The Together at Christmas service is arranged by the Princess to honour those who have gone above and beyond to help others throughout the year.

This year, it will celebrate “the golden opportunity” of new birth.

The service will be linked to the Princess’s work on the early years, recognising the efforts of those who work with babies and young families.

The congregation will be packed with midwives, health visitors, early years practitioners, nursery teachers and community volunteers.

Readings will be delivered by speakers including the Prince, Micheal Ward, Emma Willis, Roman Kemp and Jim Broadbent. A specially commissioned poem written by Joseph Coelho, the Children’s Laureate, will be read by Leonie Elliott.

The Westminster Abbey choir will perform and there will be performances by guests including Beverley Knight, Adam Lambert, Jacob Collier, Freya Ridings and James Bay.

The service, now in its third year, is broadcast on Christmas Eve on ITV.

Kensington Palace has refused to comment publicly about the scandal, which has been branded an “unwelcome distraction” from official duties.

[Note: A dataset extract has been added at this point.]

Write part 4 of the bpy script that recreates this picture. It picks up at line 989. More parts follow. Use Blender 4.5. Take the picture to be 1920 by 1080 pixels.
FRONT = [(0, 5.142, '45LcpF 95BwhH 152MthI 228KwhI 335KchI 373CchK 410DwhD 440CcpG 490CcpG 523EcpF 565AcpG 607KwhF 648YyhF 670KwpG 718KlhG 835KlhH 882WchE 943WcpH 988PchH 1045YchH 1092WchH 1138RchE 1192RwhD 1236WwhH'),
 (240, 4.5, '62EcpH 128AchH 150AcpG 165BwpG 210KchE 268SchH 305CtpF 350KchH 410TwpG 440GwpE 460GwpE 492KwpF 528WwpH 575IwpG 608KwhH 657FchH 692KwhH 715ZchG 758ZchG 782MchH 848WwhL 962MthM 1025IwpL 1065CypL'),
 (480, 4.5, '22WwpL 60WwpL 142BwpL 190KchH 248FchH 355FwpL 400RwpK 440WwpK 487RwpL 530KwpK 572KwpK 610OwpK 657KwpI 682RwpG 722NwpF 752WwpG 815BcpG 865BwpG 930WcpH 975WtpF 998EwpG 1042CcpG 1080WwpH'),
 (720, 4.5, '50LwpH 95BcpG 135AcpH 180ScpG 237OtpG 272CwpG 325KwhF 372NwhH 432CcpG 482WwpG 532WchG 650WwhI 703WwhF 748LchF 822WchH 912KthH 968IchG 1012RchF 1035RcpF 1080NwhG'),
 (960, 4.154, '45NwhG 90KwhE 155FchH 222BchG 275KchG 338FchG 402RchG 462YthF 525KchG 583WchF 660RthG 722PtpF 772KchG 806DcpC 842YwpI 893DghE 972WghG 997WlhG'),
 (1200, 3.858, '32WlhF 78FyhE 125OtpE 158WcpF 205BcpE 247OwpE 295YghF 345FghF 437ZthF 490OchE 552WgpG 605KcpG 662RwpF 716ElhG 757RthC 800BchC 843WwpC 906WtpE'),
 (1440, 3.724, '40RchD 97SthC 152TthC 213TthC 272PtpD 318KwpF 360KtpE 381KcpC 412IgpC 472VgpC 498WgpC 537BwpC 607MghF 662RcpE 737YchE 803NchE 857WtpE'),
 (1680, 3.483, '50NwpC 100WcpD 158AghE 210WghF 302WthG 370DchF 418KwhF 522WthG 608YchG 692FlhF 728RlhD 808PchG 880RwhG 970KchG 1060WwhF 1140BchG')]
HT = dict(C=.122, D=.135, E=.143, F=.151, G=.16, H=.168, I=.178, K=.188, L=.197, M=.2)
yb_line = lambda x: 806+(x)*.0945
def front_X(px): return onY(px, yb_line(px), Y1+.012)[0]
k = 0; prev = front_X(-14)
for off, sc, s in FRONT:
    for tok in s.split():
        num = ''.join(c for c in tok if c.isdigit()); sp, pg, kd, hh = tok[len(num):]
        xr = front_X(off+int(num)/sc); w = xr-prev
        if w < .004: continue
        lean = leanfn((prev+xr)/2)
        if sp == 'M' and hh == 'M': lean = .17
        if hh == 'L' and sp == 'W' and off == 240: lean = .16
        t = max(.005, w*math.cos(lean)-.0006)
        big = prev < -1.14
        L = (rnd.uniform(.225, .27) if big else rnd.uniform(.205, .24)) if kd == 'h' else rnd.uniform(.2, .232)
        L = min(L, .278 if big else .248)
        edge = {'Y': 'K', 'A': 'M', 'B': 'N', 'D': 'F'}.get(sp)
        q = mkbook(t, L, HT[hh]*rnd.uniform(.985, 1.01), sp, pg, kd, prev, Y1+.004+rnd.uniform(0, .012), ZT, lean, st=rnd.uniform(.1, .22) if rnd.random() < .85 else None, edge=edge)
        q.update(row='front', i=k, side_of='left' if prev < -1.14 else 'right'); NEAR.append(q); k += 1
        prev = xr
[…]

However, when the Sussexes first raised their claims in an interview with Oprah Winfrey in March 2021, Prince William was said to be furious. He told journalists a few days later: “We are very much not a racist family.”

The Prince and Princess might be forgiven a touch of deja vu as last year’s carol concert was held in the face of public criticism from the Duke and Duchess of Sussex in their Netflix documentary series.

The service was held after Prince Harry made explicit allegations about his brother, alleging that he had broken a pledge never to let the “institution” come between them and that the palace had “lied” to protect his older brother.